§ **Given task**:
Records follow. Copy every line with "were".

►

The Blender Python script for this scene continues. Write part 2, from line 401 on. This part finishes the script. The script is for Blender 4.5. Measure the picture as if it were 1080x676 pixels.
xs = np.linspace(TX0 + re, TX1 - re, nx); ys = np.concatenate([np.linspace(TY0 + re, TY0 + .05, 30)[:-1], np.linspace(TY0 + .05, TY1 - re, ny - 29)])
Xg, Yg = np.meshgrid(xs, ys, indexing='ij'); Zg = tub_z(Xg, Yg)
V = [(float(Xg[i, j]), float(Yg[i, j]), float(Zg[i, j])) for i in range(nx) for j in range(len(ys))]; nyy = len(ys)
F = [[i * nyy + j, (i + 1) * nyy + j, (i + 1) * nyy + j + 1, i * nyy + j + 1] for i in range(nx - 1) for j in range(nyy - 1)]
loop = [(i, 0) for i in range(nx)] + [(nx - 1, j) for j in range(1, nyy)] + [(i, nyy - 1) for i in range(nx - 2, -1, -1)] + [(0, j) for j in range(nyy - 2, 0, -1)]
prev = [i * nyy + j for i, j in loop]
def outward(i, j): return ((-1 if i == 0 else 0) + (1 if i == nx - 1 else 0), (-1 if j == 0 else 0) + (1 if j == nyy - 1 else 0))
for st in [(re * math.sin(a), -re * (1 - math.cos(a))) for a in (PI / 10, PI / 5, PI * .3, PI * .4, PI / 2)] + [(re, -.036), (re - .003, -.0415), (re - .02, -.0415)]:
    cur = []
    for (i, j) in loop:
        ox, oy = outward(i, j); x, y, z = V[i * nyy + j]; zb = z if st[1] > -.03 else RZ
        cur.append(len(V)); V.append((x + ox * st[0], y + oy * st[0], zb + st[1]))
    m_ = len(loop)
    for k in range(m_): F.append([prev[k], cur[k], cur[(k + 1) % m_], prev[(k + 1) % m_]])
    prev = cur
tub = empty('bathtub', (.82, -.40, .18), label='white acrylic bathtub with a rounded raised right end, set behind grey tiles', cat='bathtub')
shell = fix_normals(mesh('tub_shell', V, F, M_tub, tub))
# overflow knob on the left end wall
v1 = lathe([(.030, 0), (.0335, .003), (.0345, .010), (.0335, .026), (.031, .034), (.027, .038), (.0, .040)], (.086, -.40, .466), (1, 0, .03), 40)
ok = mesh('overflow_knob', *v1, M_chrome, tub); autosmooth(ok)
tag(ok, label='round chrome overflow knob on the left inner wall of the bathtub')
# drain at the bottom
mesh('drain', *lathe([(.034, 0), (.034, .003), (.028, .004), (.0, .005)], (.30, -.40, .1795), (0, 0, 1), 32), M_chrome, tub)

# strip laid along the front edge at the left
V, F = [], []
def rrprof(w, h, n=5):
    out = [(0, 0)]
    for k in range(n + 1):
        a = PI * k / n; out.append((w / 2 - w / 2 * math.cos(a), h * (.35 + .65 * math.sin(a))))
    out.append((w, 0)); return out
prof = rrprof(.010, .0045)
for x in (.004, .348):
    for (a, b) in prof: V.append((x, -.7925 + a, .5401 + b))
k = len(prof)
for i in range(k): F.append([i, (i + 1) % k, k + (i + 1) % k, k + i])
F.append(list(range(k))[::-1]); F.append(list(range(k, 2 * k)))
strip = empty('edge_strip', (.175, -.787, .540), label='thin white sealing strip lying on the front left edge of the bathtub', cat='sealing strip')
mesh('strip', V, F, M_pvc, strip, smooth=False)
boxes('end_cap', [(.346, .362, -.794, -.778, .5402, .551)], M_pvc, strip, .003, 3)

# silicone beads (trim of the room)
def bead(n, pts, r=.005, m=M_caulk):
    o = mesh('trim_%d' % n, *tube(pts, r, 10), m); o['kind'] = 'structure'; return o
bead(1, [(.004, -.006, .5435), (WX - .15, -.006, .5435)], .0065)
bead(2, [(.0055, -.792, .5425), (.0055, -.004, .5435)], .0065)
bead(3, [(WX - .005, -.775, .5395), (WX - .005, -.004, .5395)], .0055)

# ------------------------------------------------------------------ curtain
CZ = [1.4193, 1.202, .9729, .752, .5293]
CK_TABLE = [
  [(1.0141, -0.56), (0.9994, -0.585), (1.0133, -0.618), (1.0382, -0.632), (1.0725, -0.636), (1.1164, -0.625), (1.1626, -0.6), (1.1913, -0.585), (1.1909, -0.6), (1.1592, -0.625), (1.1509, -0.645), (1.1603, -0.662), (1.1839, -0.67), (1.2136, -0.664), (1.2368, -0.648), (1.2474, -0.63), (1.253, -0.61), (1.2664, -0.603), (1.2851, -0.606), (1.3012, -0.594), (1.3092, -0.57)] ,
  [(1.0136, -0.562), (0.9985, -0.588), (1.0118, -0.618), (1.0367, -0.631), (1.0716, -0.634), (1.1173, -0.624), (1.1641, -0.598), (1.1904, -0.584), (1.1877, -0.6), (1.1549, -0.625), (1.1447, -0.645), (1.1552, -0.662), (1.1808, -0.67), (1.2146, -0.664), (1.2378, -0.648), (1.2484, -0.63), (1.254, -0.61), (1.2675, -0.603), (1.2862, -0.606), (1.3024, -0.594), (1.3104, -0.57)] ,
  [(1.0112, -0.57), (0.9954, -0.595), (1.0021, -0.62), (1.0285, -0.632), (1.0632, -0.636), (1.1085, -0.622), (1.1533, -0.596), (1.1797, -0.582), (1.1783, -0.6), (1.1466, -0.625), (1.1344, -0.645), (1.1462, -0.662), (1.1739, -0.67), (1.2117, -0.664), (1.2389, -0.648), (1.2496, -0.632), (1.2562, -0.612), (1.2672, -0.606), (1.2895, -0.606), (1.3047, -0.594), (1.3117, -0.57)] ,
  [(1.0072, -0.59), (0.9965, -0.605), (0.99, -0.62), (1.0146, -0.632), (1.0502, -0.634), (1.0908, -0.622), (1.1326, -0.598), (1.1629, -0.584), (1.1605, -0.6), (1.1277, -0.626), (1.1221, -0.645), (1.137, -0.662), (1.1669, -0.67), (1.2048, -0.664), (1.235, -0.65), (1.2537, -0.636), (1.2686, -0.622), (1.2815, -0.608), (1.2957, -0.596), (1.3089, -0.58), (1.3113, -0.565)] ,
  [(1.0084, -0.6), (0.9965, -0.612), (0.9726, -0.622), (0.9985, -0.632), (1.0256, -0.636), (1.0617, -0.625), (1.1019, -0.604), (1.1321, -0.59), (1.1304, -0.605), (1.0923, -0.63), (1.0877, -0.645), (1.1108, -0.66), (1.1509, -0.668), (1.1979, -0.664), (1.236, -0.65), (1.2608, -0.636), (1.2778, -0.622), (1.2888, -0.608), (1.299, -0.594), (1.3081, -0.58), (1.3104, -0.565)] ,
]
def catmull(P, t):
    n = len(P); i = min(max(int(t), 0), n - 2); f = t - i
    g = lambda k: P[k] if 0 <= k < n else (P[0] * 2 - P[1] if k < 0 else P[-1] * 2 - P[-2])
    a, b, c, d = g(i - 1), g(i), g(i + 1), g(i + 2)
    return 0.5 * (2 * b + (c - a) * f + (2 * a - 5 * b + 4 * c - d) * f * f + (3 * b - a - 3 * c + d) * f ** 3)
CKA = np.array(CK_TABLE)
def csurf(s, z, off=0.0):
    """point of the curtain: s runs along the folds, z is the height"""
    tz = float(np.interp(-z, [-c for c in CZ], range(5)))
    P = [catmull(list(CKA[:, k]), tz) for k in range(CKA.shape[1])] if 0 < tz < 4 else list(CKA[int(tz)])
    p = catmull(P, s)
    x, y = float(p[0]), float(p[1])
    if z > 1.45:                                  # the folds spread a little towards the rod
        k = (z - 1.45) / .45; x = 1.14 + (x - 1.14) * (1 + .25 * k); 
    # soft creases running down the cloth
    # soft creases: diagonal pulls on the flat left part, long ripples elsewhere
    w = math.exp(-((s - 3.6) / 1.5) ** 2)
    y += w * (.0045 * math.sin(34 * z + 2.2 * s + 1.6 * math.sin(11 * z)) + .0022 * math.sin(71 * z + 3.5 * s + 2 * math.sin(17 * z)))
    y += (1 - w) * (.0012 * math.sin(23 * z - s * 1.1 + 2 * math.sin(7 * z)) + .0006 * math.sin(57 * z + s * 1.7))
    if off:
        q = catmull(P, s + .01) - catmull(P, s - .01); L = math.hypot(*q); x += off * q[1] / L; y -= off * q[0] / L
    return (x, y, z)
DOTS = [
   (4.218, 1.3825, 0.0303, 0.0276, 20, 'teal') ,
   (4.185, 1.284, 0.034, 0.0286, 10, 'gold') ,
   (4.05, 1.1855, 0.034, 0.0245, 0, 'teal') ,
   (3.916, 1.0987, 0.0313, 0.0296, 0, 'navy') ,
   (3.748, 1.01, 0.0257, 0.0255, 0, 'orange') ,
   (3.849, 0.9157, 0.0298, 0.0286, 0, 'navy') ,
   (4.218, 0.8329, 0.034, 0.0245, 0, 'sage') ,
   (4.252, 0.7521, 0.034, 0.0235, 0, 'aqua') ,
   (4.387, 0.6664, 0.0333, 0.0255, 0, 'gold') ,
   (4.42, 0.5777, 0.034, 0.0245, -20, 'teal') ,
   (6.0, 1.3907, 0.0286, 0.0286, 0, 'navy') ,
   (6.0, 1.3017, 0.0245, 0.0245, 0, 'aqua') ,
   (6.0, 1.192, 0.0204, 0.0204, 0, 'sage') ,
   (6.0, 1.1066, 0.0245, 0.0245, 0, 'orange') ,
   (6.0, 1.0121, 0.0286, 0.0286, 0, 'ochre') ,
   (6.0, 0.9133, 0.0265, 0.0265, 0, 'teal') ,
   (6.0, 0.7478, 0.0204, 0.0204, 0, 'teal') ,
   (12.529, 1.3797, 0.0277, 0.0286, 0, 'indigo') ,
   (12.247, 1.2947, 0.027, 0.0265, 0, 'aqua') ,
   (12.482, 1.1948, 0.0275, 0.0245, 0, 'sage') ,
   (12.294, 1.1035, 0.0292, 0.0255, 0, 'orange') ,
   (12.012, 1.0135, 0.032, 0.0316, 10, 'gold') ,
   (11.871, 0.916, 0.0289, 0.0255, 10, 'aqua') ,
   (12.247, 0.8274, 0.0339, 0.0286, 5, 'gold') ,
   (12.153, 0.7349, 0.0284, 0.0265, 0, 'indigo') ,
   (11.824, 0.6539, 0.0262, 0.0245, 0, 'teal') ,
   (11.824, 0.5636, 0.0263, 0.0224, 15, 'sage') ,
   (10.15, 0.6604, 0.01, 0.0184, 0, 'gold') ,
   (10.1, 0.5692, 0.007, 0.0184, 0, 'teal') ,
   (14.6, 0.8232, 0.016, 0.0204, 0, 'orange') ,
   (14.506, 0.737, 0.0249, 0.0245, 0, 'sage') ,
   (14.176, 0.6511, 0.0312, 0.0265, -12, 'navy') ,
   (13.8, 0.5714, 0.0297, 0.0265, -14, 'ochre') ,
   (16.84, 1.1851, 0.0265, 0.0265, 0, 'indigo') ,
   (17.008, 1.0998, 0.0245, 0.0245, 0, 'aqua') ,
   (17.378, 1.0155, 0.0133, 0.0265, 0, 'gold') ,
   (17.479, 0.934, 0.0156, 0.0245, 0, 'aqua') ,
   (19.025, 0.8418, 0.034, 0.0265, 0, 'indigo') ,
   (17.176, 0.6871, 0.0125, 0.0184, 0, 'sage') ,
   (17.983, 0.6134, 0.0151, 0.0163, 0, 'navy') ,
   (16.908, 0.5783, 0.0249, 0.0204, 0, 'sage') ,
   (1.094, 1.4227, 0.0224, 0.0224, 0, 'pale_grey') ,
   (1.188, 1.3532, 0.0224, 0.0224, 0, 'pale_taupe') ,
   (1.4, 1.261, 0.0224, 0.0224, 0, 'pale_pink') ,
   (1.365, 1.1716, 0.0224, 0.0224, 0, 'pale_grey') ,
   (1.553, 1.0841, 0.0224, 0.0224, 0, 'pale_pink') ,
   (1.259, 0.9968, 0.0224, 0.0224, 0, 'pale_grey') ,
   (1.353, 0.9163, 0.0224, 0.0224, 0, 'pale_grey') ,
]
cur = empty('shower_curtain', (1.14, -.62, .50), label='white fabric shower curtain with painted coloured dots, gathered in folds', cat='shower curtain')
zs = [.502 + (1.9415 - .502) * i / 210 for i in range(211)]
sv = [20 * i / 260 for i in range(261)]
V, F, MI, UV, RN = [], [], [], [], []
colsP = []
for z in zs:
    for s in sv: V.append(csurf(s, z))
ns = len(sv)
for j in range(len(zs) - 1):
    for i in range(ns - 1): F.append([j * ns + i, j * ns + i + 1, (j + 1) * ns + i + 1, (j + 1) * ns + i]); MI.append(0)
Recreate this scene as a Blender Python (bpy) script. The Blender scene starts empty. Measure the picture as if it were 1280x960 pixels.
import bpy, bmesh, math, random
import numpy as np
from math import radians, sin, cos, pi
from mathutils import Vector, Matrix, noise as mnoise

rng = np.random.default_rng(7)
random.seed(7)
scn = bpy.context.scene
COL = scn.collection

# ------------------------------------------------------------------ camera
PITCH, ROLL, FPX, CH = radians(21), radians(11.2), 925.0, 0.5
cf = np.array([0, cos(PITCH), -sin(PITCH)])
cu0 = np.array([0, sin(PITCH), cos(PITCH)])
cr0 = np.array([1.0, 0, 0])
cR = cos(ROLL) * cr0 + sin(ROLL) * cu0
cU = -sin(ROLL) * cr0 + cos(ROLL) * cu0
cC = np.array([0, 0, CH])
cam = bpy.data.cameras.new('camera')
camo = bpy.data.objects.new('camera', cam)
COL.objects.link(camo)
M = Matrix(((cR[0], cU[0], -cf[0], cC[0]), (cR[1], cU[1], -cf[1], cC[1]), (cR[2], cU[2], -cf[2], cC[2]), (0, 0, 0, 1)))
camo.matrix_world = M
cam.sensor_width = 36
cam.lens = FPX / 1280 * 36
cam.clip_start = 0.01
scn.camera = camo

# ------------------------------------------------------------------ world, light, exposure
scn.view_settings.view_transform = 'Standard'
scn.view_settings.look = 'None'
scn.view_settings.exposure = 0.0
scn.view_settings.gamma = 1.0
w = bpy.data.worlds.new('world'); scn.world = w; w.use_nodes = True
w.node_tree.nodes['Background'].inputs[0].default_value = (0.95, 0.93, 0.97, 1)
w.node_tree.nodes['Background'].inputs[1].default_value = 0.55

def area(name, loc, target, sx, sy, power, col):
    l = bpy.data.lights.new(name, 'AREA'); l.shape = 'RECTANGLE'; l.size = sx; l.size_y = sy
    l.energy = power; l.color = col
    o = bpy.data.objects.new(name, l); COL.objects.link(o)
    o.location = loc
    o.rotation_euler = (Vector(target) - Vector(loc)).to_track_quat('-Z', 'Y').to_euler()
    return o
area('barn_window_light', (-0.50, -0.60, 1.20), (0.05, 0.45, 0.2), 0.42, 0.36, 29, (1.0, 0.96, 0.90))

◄

§ **Complete answer**:
The Blender Python script for this scene continues. Write part 2, from line 401 on. This part finishes the script. The script is for Blender 4.5. Measure the picture as if it were 1080x676 pixels.
Recreate this scene as a Blender Python (bpy) script. The Blender scene starts empty. Measure the picture as if it were 1280x960 pixels.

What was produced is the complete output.